‘Never walk alone,’ Judge Macgregor tells Seychelles’ Court of Appeal as he retires (Source: Seychelles News Agency)

Never walk alone’ were the parting words of Judge Francis Macgregor to his colleagues as the President of Seychelles’ Court of Appeal retired from the bench.

A farewell ceremonial sitting was held at the Palais de Justice on Monday for Justice Macgregor, after serving 12 years on the court.

The ceremony, held in the presence of the Chief Justice Mathilda Twomey, other judges as well as by lawyers, was one where Macgregor was paid tribute for the 47 years he spent as a lawman.

Justice Macgregor holds an LLB and is a member of the Middle Temple. Upon his return to Seychelles in 1973 he worked in private practice until 1979 when he was appointed as director of State Legal Service for the public.

Macgregor also served as a member of the Constitutional Commission and was the first Speaker of the National Assembly of the Third Republic from 1993 to 2007. From 2007 to 2019 he was occupying the post of President of the Court of Appeal.

In her address, Lady Justice Twomey retraced the career of Macgregor and said that in line with the constitution the Judge has to retire as he turns 70 on January 26.
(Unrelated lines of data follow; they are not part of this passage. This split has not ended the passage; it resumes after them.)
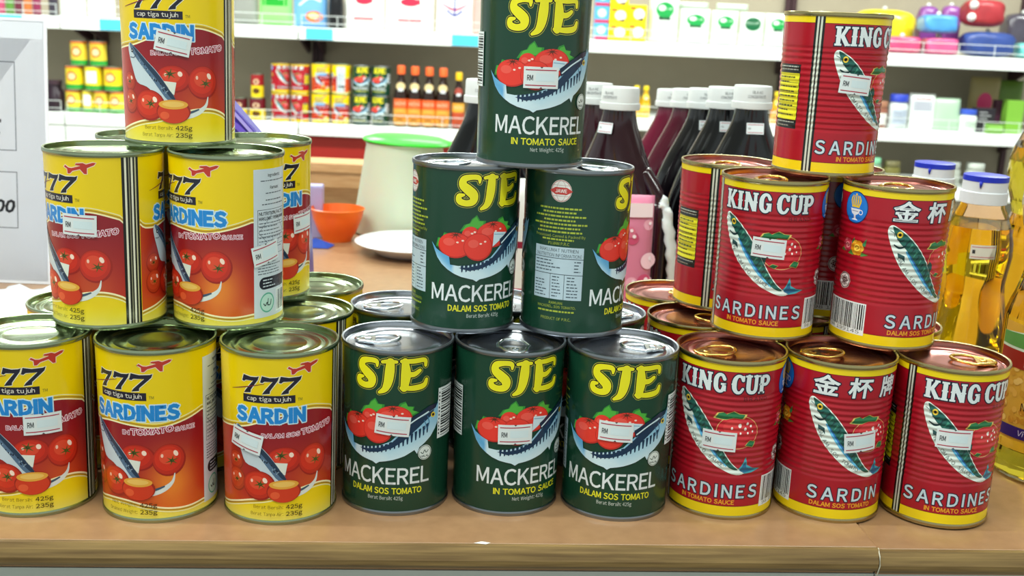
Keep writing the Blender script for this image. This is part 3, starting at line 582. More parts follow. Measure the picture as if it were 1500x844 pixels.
def art_KING(h, R):
    A = Art(); C = 2*PI*R; RED = '#a80f22'
    A.rect(-85, C-85, 9.6, h-7.4, RED, 0); A.rect(-85, C-85, 3, 9.6, '#f2d412', 0); A.rect(-85, C-85, h-7.4, h-3, '#f2d412', 0)
    A.rect(-85, C-85, 9.4, 9.9, '#7c1018', 1); A.rect(-85, C-85, h-7.6, h-7.2, '#7c1018', 1)
    king_cup(A, -1.4); A.text('BRAND', 22, 82.4, 2.5, '#4a0c14', 2, wd=17, space=1.25)
    face_KC(A, 0, 'IN TOMATO SAUCE')
    A.text('SARDINES', -5, 15.6, 8.6, '#c9dbe4', 3, wd=69.5, bold=.028, out=.6, outcol='#1c1830', space=1.35, res=3)
    A.text('IN TOMATO SAUCE', -5.5, 10.9, 2.9, '#f0a828', 2, wd=38, bold=.035)
    # crown and cup in a blue oval
    x = 53; A.ell(x, 92.4, 10.6, 10.9, '#132a5c', 2, 36); A.ell(x, 92.4, 9.9, 10.2, '#1f78d2', 3, 36)
    for k in (-1, -.5, 0, .5, 1): A.stroke([(x+k*3, 93.4, 1.1), (x+k*4.2, 97, 1.3), (x+k*3, 100, .8)], '#e6c020', 4, k=3)
    A.rect(x-3.6, x+3.6, 92.4, 93.6, '#e6c020', 4); A.ell(x, 101, .8, .8, '#e6c020', 4, 10)
    A.poly([(x-4.4, 91.6), (x+4.4, 91.6), (x+3, 88.4), (x+.8, 87.2), (x+.8, 85.2), (x+3, 84), (x-3, 84), (x-.8, 85.2), (x-.8, 87.2), (x-3, 88.4)], '#e4e4ea', 5); A.ring(x+5, 89.6, 1.7, .5, '#e4e4ea', 5); A.stroke([(x-2.6, 90), (x+2.6, 90)], '#8a8aa0', 6, wd=.5)
    rose(A, 49, 66.6, 4.8, '#c03048', '#e88a90', 2); rose(A, 58, 66, 5.4, '#d88a18', '#f6d04a', 7)
    emblem_ring(A, 49.4, 42.4, 5.6, '#4a1a22', '#e6dcd8', 2)
    barcode(A, 33.8, 70, 7.6, 29.4, digits='98 199145', layer=2)
    # Chinese face
    c = 112
    for i, ch in enumerate('金杯牌'):
        A.text(ch, c-23.2+i*22.6, 88.2, 10.4, '#e6ecee', 3, wd=(16.5, 15.5, 14.5)[i], bold=.035, out=.7, outcol='#1a1830', res=3, shear=.05)
    face_KC(A, c, 'DALAM SOS TOMATO')
    A.text('SARDIN', 110, 15.6, 8.6, '#c9dbe4', 3, wd=52.5, bold=.028, out=.6, outcol='#1c1830', space=1.35, res=3)
    A.text('DALAM SOS TOMATO', 108, 10.9, 2.9, '#f0a828', 2, wd=44, bold=.035)
    # side seam and yellow nutrition panel
    A.rect(-48.6, -41.6, 3, h-3, '#121512', 2)
    for a, b in ((-47, -45.6), (-44.6, -43.2)): A.rect(a, b, 3, h-3, '#cfd2c2', 3)
    A.rect(-81.5, -57, 36.4, 67.6, '#e2d820', 2); A.rect(-81.5, -56.6, 67.6, 73.6, '#17191a', 2); A.rect(-81.5, -56.6, 30.4, 36.4, '#17191a', 2); A.rect(-57, -56.4, 36.4, 67.6, '#17191a', 2)
    lines(A, -80, -58, 69, 73, 2, '#a9aca0', 3, .8, 22); lines(A, -80, -58, 31, 36, 2, '#a9aca0', 3, .8, 23); lines(A, -80, -58, 38, 66.4, 9, '#4a4a10', 3, 1, 24)
    for y in (45, 54, 61): A.rect(-81.5, -57, y, y+.35, '#3a3a10', 3)
    return A
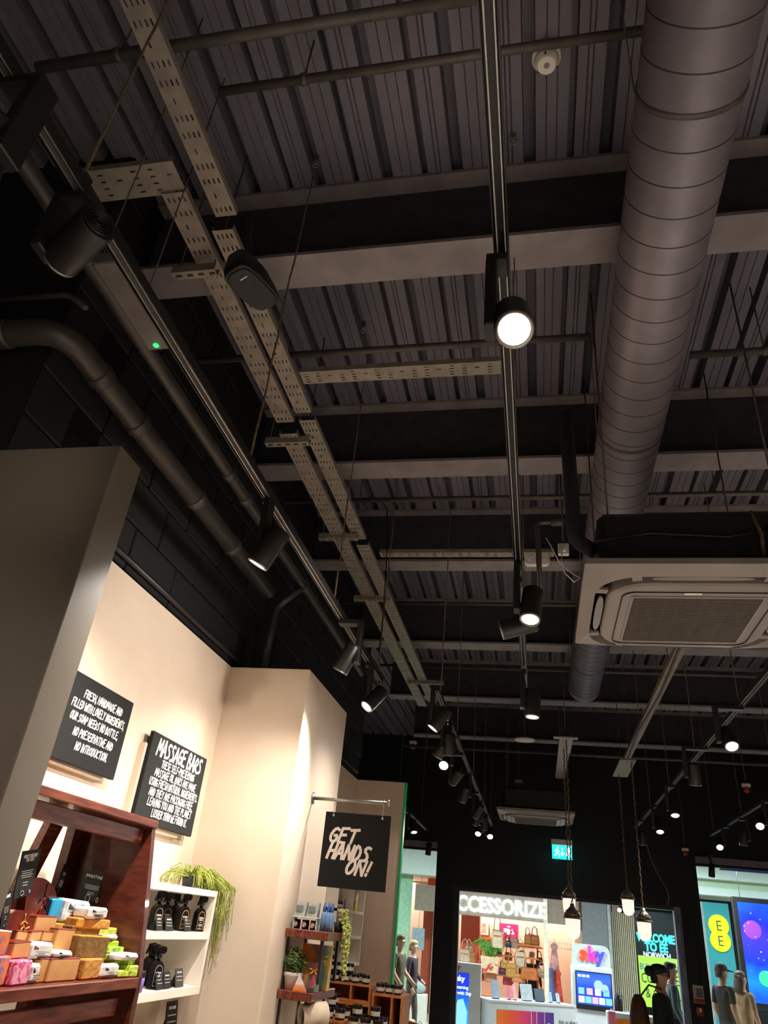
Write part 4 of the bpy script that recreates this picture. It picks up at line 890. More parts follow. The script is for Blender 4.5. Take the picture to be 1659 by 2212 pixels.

The former President of the Courts of Appeal said that he will only be retiring from the bench.

“I have already set up an office at home and am making arrangements for another temporary space where I will continue to offer my services as a consultant,” said the Judge.

In October last year, Macgregor made an important contribution to the country’s history and literature, when he launched his book ‘History of the Court of Appeal’.

Macgregor said he would write more books, as he has enough research materials for several.

“I am not in a hurry and I have all my time. But I have done the groundwork for a publication on the law for people who live as concubines, so I need to work on this book as these people as well as their children who are considered illegitimate need some sort of protection,” said the judge.

Speaking on his success with the court, the Judge said that he is happy with the number of cases they have managed to deal with from 14 per year when he took over the court to currently over 70 cases per year.

During the ceremonial sitting, many of Macgregor’s colleagues talked about his achievements and good attributes.

Justice Fiona Robinson – a colleague of Macgregor at the court – said that he chose two very people-oriented careers in law and politics. She quoted Macgregor as saying that “he was humbled to have lead the court of appeal.”

Pesi Pardiwalla who studied law together with Macgregor in the United Kingdom said he is looking forward to joining him in retirement.

Bernard Georges had Macgregor as his boss when he did his pupilage 40 years ago. He also shared his early days as a junior member of the National Assembly where Macgregor was the Speaker and whom he described as gentle and who did not like confrontations.

On a parting note, Justice Macgregor called for unity in Seychelles – 115 islands in the western Indian Ocean.

“I want to see a more peaceful Seychelles. Even if we do have different opinions, we do not have to hate each other, or quarrel about it. I want to see a Seychelles just like that! And I want our leaders to bring this forward, instead of letting whatever is posted on social media spread division.”